REQUIRED WORK :: In the records below, find the line with "Generate a Blender" and the line with "cam_d.clip_start = 0.05;"; return exactly those lines and every line between them.

begin

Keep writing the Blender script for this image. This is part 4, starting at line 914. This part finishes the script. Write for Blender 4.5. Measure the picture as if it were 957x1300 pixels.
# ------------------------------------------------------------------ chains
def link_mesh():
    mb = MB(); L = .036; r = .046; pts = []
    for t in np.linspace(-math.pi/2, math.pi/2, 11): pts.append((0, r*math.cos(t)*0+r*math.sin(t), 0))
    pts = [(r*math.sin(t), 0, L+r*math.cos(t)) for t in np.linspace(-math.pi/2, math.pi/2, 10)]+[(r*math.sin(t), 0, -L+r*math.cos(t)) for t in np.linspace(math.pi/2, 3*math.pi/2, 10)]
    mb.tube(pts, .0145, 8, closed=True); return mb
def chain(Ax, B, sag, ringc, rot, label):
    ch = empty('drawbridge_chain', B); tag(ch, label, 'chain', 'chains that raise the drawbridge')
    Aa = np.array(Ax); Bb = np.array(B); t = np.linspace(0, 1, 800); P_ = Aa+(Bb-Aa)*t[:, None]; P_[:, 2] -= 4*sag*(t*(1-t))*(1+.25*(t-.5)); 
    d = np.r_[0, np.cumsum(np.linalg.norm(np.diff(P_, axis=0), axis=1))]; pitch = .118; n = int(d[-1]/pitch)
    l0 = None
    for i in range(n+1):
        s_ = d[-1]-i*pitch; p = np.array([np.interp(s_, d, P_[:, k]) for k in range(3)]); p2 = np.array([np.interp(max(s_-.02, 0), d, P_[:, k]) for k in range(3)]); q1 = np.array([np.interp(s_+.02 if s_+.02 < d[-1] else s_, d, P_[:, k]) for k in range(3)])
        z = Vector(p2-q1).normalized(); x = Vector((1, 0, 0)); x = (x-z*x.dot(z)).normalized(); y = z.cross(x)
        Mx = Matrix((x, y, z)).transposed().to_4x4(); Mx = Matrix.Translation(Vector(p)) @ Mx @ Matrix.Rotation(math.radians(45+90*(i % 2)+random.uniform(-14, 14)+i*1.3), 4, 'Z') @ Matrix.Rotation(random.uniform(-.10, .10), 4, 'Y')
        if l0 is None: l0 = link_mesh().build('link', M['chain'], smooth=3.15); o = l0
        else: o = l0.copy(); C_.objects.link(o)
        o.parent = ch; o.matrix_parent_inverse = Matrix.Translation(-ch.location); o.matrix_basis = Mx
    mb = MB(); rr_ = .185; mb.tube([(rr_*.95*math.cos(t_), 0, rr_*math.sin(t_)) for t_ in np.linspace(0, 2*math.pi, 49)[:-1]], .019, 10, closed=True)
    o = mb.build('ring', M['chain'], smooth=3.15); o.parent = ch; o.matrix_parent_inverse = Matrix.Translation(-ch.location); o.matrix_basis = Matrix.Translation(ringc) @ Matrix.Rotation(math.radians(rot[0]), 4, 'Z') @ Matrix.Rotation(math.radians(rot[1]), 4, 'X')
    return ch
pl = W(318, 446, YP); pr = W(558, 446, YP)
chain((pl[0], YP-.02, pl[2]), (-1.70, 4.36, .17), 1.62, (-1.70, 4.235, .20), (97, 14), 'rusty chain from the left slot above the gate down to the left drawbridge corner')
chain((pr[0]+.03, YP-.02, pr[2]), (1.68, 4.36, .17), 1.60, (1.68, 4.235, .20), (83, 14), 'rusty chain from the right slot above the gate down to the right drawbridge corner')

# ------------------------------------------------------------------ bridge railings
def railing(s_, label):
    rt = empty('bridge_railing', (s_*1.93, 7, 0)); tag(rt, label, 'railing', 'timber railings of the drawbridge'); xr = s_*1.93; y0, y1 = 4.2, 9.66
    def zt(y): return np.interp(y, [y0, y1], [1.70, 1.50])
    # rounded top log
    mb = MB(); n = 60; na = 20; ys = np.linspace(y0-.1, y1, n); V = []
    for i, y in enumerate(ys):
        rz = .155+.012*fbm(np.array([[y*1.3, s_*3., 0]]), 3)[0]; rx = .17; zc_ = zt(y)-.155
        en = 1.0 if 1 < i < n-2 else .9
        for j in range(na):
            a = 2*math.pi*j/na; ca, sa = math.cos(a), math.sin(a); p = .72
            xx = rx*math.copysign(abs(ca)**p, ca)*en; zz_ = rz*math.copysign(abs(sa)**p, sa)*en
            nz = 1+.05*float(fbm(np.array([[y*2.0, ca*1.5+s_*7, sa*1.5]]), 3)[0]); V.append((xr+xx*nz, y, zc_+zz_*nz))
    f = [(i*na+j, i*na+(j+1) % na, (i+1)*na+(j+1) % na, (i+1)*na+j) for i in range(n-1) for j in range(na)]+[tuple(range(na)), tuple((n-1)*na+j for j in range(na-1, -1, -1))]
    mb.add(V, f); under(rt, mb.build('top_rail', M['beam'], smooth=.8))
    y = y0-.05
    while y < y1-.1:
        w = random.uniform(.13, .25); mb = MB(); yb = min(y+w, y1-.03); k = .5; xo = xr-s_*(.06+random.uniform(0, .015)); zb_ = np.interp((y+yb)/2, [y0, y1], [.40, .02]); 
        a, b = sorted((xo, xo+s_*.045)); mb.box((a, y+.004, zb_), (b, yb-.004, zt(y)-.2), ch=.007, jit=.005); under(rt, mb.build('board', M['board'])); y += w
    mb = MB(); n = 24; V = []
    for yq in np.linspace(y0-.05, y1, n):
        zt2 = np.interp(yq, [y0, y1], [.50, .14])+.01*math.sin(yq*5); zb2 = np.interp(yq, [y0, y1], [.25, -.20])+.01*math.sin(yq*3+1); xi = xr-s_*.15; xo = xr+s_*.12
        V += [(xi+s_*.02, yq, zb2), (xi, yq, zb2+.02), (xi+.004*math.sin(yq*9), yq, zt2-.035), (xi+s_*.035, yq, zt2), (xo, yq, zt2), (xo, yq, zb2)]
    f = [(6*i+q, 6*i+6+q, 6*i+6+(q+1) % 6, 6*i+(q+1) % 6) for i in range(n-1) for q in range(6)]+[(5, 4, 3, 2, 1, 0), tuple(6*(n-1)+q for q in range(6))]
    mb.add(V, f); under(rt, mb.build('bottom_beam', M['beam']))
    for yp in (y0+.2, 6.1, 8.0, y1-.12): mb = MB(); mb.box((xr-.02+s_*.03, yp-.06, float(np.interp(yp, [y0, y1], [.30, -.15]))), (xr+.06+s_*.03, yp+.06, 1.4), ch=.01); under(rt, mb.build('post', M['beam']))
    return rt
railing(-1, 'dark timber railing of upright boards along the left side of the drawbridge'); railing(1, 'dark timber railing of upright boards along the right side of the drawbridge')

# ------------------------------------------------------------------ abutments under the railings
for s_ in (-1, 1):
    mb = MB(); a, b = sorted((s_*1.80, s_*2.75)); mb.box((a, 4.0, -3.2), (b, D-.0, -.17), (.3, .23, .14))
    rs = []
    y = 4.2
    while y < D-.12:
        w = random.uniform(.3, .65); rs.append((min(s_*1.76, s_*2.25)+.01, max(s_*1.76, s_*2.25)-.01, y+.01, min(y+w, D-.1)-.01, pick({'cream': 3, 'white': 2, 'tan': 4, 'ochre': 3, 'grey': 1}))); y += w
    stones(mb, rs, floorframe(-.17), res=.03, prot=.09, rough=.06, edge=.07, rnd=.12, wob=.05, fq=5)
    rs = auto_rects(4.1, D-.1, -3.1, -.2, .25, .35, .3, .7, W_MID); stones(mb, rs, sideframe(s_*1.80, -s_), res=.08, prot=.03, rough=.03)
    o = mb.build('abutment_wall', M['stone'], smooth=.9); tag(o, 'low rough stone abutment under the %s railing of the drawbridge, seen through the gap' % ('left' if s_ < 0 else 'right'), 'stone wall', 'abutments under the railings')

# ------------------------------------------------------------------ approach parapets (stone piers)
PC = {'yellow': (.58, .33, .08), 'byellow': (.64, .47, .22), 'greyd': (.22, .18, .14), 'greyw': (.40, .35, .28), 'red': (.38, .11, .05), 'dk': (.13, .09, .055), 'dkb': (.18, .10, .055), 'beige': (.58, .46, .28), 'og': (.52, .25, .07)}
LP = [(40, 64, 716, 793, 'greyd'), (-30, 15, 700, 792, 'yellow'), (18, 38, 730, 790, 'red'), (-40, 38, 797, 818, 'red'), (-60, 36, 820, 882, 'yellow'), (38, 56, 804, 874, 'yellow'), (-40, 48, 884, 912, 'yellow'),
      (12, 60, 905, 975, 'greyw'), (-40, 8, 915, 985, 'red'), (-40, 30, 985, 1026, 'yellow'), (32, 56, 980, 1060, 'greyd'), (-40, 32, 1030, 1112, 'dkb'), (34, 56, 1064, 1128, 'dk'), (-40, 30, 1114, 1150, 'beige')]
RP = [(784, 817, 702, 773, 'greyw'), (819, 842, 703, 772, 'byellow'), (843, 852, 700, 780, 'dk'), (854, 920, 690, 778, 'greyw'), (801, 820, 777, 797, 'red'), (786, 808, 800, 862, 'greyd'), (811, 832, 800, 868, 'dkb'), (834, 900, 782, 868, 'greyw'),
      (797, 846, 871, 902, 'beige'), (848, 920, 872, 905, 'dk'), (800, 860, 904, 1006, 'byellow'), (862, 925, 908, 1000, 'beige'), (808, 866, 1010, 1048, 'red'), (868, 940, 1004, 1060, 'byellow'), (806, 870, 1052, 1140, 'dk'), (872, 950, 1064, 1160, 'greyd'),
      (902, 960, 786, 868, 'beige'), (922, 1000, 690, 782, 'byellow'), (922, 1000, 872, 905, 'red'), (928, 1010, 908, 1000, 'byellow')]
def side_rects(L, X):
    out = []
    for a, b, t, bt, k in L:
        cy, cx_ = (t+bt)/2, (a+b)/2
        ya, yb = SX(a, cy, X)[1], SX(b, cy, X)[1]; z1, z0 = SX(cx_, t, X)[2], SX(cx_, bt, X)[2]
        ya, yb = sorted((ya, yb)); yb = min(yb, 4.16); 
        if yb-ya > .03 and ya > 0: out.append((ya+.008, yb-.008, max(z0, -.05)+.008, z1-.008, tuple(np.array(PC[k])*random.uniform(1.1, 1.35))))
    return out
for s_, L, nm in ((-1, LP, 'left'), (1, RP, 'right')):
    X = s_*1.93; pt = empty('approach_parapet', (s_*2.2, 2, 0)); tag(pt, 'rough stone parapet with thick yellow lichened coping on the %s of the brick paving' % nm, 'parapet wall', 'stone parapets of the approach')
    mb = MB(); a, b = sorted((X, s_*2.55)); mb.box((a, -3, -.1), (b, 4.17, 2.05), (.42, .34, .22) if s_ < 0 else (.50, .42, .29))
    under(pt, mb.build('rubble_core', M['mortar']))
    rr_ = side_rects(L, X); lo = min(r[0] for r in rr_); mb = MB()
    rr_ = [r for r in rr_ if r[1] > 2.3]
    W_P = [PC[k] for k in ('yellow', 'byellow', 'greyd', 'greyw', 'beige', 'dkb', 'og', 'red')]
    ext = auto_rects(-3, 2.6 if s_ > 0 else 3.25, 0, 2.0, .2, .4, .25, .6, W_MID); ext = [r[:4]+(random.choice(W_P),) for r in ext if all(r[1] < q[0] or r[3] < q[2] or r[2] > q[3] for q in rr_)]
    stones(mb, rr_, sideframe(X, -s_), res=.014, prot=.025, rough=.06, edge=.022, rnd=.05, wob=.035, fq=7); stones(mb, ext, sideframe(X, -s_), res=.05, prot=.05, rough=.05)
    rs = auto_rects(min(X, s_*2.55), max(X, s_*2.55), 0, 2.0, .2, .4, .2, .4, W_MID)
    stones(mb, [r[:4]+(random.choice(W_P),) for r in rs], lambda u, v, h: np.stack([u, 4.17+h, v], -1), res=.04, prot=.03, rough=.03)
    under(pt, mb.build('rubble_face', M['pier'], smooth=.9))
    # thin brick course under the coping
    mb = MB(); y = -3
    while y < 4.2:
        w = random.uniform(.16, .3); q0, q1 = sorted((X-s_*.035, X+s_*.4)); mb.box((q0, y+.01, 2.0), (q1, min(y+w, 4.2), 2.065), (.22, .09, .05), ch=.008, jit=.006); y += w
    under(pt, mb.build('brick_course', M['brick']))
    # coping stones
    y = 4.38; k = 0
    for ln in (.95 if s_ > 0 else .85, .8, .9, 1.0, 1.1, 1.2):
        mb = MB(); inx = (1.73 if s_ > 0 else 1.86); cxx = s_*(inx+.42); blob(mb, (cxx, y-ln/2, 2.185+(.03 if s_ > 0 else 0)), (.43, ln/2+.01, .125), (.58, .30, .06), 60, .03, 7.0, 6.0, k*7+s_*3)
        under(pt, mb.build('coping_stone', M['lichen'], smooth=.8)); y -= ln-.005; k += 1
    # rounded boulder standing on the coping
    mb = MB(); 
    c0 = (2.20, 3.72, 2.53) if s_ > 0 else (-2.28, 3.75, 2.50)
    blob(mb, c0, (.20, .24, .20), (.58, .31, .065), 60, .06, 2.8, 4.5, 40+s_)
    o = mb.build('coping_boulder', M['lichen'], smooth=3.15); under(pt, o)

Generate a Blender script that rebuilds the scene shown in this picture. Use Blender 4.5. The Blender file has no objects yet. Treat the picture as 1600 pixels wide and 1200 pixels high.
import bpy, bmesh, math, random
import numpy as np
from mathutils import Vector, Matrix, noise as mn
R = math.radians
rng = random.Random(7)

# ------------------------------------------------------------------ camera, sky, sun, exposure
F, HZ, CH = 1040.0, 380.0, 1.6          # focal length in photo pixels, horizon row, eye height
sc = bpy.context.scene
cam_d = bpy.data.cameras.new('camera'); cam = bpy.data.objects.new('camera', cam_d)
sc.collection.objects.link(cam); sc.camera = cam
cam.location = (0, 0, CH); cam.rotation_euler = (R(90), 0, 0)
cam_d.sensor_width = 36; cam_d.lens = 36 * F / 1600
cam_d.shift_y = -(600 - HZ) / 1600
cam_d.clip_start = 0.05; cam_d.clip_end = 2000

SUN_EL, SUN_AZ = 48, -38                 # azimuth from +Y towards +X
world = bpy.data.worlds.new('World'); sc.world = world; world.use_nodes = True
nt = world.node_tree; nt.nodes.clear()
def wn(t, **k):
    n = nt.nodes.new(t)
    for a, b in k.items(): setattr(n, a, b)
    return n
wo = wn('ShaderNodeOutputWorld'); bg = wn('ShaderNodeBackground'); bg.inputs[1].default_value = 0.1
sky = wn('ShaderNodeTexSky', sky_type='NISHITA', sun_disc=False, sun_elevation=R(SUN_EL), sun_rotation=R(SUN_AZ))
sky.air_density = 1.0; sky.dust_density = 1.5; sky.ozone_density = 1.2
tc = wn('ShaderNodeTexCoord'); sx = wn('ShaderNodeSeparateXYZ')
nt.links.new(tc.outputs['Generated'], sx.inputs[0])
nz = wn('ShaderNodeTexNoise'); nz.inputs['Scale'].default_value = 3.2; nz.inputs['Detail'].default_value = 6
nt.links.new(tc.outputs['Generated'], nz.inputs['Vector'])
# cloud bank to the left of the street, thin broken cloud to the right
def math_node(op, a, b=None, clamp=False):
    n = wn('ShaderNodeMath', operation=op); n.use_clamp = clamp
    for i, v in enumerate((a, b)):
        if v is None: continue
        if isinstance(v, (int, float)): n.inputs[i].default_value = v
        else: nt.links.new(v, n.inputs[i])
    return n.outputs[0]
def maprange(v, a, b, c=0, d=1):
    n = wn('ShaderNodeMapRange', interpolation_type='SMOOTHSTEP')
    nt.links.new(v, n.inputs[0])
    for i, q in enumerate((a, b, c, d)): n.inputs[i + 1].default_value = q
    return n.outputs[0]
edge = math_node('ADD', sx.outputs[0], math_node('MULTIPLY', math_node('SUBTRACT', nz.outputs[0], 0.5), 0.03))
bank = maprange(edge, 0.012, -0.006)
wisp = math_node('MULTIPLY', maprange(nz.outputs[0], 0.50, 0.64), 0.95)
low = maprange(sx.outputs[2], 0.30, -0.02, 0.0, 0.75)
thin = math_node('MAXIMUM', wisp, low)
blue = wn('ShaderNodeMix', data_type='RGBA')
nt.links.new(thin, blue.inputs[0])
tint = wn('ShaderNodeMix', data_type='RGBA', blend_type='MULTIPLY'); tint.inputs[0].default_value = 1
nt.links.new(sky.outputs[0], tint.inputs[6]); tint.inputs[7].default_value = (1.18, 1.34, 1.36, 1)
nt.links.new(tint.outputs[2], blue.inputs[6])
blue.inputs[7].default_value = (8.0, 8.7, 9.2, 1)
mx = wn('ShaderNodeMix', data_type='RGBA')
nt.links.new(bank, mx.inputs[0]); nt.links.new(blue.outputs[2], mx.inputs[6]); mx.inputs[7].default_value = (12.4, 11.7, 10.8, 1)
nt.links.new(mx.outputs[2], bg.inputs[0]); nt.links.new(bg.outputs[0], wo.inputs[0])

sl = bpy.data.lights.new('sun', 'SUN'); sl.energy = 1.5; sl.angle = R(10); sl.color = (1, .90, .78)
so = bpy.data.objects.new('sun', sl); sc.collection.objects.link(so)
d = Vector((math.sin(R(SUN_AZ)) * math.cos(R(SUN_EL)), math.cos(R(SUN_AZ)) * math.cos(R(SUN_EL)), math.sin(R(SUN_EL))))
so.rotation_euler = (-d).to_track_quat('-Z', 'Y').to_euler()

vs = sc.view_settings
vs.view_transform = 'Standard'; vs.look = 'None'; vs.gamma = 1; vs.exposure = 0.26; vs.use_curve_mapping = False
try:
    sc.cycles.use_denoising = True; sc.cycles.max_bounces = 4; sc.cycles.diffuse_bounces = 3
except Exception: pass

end

EXERCISE SOLUTION ::
Generate a Blender script that rebuilds the scene shown in this picture. Use Blender 4.5. The Blender file has no objects yet. Treat the picture as 1600 pixels wide and 1200 pixels high.
import bpy, bmesh, math, random
import numpy as np
from mathutils import Vector, Matrix, noise as mn
R = math.radians
rng = random.Random(7)

# ------------------------------------------------------------------ camera, sky, sun, exposure
F, HZ, CH = 1040.0, 380.0, 1.6          # focal length in photo pixels, horizon row, eye height
sc = bpy.context.scene
cam_d = bpy.data.cameras.new('camera'); cam = bpy.data.objects.new('camera', cam_d)
sc.collection.objects.link(cam); sc.camera = cam
cam.location = (0, 0, CH); cam.rotation_euler = (R(90), 0, 0)
cam_d.sensor_width = 36; cam_d.lens = 36 * F / 1600
cam_d.shift_y = -(600 - HZ) / 1600
cam_d.clip_start = 0.05; cam_d.clip_end = 2000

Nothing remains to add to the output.